Pontiac Trans Am draws in bidders

By Kristina Webb
Copy Editor

Among the hundreds of cars for sale at this year’s Barrett-Jackson Auction, one stood out from the crowd.

“You don’t see a lot of these silver Trans Ams,” said 39-year-old Kenny Clair, a first-time seller from Massachusetts.

Clair sold a 1979 silver 10th Anniversary Edition Pontiac Trans Am.

Kenny Clair talking to his mother, Sue, about his 1979 Pontiac Trans Am. (All photos by Kristina Webb, Copy Editor)

The car went up on the auction block around 1 p.m. Friday, and although there had been many Trans Ams sold throughout the day, Clair was confident he could get a good price for his ’79.

“I’d like to make $35,000 or more, but I know if I get $30,000 for it I’ll break even,” Clair said.

Throughout the day, Clair had many bidders approach him, all interested in the car’s history.

Clair drives his car into line for auction

Clair purchased the car from a man in California, and spent almost $20,000 painting and repairing the vehicle.

When it was time for his car to roll onto the block in front of a crowd that one Barrett-Jackson official called one of the largest since the auction first came to Palm Beach, Clair drove his car for the last time.

The auctioneer listed the highlights of the car: numbers-matching engine; 220 horsepower, “which for 1979 made it one of the most powerful cars of its time,” the auctioneer said; four brand new tires mounted on the original wheels, a plus for any car owner; and the factory stereo, including an eight-track deck.

Clair drives his car for the last time

The bidding started off low, and as the first bid was placed at $5,000, Clair muttered to himself, “Oh geez.”

Soon enough, the price began to rocket higher.
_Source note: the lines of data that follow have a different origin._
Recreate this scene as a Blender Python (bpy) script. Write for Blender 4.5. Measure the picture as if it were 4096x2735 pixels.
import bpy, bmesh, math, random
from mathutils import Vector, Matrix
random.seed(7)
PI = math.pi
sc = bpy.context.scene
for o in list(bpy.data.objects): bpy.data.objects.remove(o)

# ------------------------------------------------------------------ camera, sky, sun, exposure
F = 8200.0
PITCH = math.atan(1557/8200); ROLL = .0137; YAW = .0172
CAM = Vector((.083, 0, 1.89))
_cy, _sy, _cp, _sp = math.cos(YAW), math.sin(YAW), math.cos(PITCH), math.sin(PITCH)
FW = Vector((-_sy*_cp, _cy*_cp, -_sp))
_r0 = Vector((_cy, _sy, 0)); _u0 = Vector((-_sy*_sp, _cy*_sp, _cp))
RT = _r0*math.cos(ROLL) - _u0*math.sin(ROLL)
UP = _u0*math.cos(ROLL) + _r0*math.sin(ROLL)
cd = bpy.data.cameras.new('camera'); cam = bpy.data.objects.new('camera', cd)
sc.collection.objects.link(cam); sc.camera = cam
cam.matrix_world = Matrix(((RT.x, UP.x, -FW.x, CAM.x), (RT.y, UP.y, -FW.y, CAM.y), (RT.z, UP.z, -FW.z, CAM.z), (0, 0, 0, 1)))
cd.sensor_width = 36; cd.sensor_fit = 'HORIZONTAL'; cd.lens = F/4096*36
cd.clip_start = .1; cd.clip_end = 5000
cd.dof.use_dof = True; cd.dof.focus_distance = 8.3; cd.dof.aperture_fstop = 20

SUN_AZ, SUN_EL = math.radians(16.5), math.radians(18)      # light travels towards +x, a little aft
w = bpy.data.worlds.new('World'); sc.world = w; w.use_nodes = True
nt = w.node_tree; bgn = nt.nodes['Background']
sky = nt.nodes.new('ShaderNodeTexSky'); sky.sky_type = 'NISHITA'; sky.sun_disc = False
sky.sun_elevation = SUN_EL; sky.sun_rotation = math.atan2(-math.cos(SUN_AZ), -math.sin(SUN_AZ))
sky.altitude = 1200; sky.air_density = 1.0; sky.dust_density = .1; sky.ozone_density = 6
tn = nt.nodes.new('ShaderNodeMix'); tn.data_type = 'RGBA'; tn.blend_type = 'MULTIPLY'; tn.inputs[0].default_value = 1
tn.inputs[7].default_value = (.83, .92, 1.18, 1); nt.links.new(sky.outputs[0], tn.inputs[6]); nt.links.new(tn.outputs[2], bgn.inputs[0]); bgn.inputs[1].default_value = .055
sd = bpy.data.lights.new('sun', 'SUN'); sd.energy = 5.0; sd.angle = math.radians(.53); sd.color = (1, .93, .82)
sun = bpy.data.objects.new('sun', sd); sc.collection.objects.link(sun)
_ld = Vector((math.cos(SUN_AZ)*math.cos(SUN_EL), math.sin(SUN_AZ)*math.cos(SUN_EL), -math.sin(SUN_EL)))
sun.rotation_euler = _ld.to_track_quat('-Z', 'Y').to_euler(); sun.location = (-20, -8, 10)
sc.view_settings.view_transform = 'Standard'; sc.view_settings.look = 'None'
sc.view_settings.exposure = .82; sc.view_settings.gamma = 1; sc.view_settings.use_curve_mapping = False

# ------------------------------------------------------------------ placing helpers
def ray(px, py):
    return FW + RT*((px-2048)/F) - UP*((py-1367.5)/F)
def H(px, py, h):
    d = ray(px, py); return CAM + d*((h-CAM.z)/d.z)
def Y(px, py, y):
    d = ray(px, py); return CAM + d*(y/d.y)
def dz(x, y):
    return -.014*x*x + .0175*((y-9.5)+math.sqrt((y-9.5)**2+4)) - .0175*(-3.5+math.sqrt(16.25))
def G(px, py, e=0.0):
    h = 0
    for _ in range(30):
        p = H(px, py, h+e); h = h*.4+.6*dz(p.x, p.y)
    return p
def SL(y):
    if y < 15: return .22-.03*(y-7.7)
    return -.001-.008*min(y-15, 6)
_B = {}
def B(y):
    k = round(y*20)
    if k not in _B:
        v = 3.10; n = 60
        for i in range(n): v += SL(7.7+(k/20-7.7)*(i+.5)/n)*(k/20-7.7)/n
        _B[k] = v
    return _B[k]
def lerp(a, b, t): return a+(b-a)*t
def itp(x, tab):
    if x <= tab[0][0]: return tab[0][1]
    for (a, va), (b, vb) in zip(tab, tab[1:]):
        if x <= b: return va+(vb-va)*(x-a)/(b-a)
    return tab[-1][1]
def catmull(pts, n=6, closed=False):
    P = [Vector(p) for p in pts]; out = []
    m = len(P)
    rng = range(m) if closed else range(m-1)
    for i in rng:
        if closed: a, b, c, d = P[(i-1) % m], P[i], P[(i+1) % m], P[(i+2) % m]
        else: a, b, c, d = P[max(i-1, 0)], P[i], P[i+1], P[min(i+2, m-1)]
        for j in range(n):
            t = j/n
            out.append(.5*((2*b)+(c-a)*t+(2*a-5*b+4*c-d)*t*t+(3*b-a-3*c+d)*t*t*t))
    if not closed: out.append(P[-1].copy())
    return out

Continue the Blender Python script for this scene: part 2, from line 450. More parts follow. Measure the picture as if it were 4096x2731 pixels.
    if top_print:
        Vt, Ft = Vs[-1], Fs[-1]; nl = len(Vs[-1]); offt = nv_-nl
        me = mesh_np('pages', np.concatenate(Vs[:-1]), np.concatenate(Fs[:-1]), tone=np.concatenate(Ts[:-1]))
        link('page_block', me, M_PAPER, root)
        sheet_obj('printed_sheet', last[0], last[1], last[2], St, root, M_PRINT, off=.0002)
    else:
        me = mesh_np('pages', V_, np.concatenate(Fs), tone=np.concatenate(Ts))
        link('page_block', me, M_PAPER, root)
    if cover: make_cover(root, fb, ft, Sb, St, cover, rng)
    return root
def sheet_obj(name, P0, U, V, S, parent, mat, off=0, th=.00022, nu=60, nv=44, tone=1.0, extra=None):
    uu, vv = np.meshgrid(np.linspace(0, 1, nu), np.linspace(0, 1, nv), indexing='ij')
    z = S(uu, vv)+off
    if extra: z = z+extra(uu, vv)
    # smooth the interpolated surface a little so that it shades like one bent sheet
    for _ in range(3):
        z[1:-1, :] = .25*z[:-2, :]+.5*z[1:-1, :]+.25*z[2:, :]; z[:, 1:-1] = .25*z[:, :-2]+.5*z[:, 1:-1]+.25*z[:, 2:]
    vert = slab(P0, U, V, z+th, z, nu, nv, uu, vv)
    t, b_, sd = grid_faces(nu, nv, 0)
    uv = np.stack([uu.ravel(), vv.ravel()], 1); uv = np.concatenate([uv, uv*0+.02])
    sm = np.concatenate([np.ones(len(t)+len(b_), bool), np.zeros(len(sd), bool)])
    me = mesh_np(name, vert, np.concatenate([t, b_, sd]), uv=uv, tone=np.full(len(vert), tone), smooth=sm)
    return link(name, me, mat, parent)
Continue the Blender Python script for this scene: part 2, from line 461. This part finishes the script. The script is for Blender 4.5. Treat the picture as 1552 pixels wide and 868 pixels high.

It went from $5,000 to $7,000, and from $7,000 to $15,000.

The bidding closed with Clair’s Trans Am selling for $30,000 to a millionaire from Puerto Rico.

Clair's car on the auction block, right before it sold for $30,000

Later, Clair said the experience was nerve-wracking, but he didn’t regret his decision to sell.

“I’m happy with how this went,” Clair said. “I still got to make the trip to Florida. I got a few days off of work. That’s pretty nice.”

With fees deducted from both the buyer and seller, Barrett-Jackson will make about $6,600 on the sale of Clair’s car.

Clair said he’ll receive a check in the next two weeks for about $26,000.

“I broke even, and that’s all I could ask for,” Clair said. “It was worth the trip. I’d definitely do this again.”